Sometimes we live on the road where forces are conspiring to get us and hunger grows and desperation emerges.
But small moments carry us through the day, maybe it's the connection with a loved one or a piece of fruit.
Not that looked at literally anything in The Road could compare to contemporary America, approaching the end of 2007.
We don't have to scavenge our neighbor's food lockers or eat other people for that matter, although I did think about going down to Costco and buying one of those 2 month supply kits and a shotgun after reading this book.
But there was a different landscape in the book that exists for us in our current world - the human landscape.
The father and son survive unimaginable circumstances in a realistic way. Their dialog is just how a parent and child talk to each other in every day life, but the subject matter is so striking.
I will find some examples::::
Then I read the first of McCarthy's Border Trilogy - All the Pretty Horses.
John Grady Cole is similar to the unnamed father in The Road because both go to places where most people would resort to lesser human forms -like cannibalism- but both refuse to go there.

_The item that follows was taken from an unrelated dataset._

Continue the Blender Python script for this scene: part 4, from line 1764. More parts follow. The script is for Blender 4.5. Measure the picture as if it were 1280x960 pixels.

Not even after he's (spoiler) been kicked around a Mexican jail and denied one last time by his Mexican flame. Cole learns that it doesn't matter whether you get the girl, or get the money, but there's no damn way they can take away your horse. Or your friends' horses, for that matter.
After reading The Road and All the Pretty Horses, I skipped ahead to No Country for Old Men, which recently became an Ethan and Joel Coen Bros. movie, with a screenplay written by another of my favorite Western writers - Larry McMurtry.
I think I got the book pretty well. It's essentially a violent book that doesn't let you get too attached to any one character because they keep getting dead.
His characters go the opposite direction of The Road and All the Pretty Horses - towards the diabolical. There's an undercurrent of pure evil that has taken over in this book. Maybe the aging sheriff is the last one that can save it. Maybe he's too late.
I found the sheriff's voice-over narration (in the book) annoying. Overall, a good read that kept the pages turning, but a disappointing ending so much that I skipped a few pages of it.
I read the book thinking about how it could be made into a Coen Bros movie. I'm hoping it's better.